Stock Futures Versus Traditional Stocks

Both stock futures and traditional stocks can present traders with some unique opportunities. Both of these investment vehicles have some advantages and disadvantages that you should know about. Here are the basics of stock futures and traditional stocks and some of the differences between them.

Traditional Stock

Traditional stock is a security that is more commonly traded than stock futures. With traditional stock, you are purchasing a portion of ownership in a company. When you purchase traditional stock, you are going to have voters rights in the company as well as the ability to receive regular dividends. With stock, you can easily trade it through any stockbroker and stock exchange.

Stock Futures

Stock futures are a completely different type of security. With stock futures, you are not actually purchasing any stock. Therefore, you do not have any of the shareholder rights that come with a stock purchase. You are not going to be able to receive any dividends or have any voting rights in the company. When you get involved with stock futures, you are essentially going to be working with a contract to purchase stock. A stock futures agreement takes place between a buyer and a seller. Both parties come to an agreement as to how many shares of stock are going to be sold, the price that they will be sold, and the exact date and time that they will be sold. This means that you are agreeing to purchase the stock at a future time. This is done by investors so that they can decrease volatility and take advantage of market movements. For example, if you own a futures contract on a particular stock, you can be in a potentially lucrative position if the stock increases in value. You will have a contract to purchase the stock at a much cheaper price than what is available in the market. You could then sell this contract on the secondary market or you could purchase the shares yourself.

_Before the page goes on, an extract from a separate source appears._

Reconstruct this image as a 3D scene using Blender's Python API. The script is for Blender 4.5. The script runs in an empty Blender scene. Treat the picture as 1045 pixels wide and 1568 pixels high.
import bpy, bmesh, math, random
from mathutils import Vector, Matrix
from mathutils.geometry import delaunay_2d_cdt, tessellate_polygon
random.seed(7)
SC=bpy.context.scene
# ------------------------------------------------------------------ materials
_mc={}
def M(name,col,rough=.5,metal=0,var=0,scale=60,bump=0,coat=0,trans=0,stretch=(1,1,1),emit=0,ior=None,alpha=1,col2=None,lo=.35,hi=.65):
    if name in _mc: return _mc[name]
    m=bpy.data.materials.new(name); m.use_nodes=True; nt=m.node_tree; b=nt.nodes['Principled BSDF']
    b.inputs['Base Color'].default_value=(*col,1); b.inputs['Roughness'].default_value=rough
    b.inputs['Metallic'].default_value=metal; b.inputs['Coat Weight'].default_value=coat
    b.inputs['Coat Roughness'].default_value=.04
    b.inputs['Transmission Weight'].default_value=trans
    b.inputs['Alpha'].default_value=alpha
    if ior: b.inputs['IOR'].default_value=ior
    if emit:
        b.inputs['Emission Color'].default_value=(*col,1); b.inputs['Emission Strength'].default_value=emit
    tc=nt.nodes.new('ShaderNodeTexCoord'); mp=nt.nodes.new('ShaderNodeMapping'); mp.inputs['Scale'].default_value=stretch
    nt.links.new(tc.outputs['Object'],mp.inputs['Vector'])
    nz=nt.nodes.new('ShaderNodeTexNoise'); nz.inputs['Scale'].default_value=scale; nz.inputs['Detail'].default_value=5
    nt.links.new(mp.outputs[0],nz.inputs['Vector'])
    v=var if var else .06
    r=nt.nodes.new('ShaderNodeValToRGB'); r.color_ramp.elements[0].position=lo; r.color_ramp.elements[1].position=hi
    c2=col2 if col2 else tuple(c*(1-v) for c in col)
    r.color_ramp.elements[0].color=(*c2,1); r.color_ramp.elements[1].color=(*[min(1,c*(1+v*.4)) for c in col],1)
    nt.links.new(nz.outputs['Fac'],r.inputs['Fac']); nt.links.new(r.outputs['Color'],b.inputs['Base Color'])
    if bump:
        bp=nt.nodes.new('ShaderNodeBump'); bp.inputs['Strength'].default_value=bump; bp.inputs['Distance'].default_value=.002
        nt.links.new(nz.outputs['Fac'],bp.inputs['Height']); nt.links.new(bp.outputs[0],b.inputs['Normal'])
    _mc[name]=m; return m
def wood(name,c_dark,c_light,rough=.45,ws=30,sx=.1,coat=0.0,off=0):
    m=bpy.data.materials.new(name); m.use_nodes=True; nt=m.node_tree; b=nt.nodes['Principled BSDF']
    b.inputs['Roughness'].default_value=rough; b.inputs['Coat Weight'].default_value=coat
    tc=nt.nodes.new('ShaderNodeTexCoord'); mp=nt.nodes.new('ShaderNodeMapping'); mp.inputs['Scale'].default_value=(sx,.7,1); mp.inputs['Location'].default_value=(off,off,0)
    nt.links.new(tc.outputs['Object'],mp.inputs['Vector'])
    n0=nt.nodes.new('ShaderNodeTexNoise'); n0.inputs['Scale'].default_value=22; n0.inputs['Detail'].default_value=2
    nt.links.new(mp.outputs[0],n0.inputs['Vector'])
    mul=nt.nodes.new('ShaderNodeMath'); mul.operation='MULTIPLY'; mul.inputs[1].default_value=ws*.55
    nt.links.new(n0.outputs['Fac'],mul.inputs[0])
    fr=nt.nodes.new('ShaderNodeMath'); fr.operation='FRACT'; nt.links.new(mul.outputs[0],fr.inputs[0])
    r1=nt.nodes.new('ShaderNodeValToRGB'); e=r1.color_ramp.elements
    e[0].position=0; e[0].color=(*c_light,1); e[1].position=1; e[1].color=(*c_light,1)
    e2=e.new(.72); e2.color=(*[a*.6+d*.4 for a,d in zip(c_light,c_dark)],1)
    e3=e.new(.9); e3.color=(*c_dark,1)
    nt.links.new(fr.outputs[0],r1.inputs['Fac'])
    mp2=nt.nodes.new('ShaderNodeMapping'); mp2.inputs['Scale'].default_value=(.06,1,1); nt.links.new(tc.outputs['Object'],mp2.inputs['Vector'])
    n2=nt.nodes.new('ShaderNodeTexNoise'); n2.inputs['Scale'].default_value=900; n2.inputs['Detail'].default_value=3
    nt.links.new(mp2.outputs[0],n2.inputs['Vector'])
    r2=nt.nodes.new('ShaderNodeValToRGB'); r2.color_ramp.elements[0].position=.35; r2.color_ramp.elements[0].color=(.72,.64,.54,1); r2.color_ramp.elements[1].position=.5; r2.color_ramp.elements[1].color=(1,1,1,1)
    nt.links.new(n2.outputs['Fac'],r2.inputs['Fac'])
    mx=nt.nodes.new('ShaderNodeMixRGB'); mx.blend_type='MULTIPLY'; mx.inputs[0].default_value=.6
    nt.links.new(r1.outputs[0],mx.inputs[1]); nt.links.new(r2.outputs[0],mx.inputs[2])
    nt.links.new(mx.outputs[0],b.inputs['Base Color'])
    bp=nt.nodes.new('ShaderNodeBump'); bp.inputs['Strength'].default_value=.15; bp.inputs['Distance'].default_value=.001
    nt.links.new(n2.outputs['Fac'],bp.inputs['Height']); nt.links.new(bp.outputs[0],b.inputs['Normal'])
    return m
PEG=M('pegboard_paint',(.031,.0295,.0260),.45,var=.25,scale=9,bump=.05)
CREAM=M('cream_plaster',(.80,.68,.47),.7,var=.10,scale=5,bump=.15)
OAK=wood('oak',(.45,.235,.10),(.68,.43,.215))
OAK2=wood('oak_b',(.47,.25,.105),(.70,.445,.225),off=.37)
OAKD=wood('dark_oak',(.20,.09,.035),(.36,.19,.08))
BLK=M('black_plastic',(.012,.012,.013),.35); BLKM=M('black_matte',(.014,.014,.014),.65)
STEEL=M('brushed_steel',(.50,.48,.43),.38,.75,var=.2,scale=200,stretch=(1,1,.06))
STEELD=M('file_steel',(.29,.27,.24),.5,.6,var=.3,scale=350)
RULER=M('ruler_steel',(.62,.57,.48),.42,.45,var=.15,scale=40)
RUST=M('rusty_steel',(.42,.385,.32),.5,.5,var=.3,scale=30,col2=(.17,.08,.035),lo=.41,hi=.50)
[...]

Trading with stock futures makes it much easier for individual traders to use margin. It is possible to trade with margin when trading regular stocks. However, the process is much more difficult and costly. When you trade regular stocks with margin, you are essentially borrowing money from a broker and you will have to pay interest on the money that you borrow. With stock futures, you will only have to make a small deposit because you are not actually purchasing any stock.

Going Short

If you want to go short on a particular stock, it will be much easier for you to do so with stock futures. When you try to go short with traditional stocks, you have to first borrow the actual stock from your stockbroker. They will make you pay fees and dividends during this period. With futures, you can simply write a contract to go short without any of these problems.

High Risk

Stock futures are also more risky than traditional stock. With traditional stock, the most money that you could lose is the amount that you invest. With stock futures, you could potentially lose more than you invest because of the leverage involved.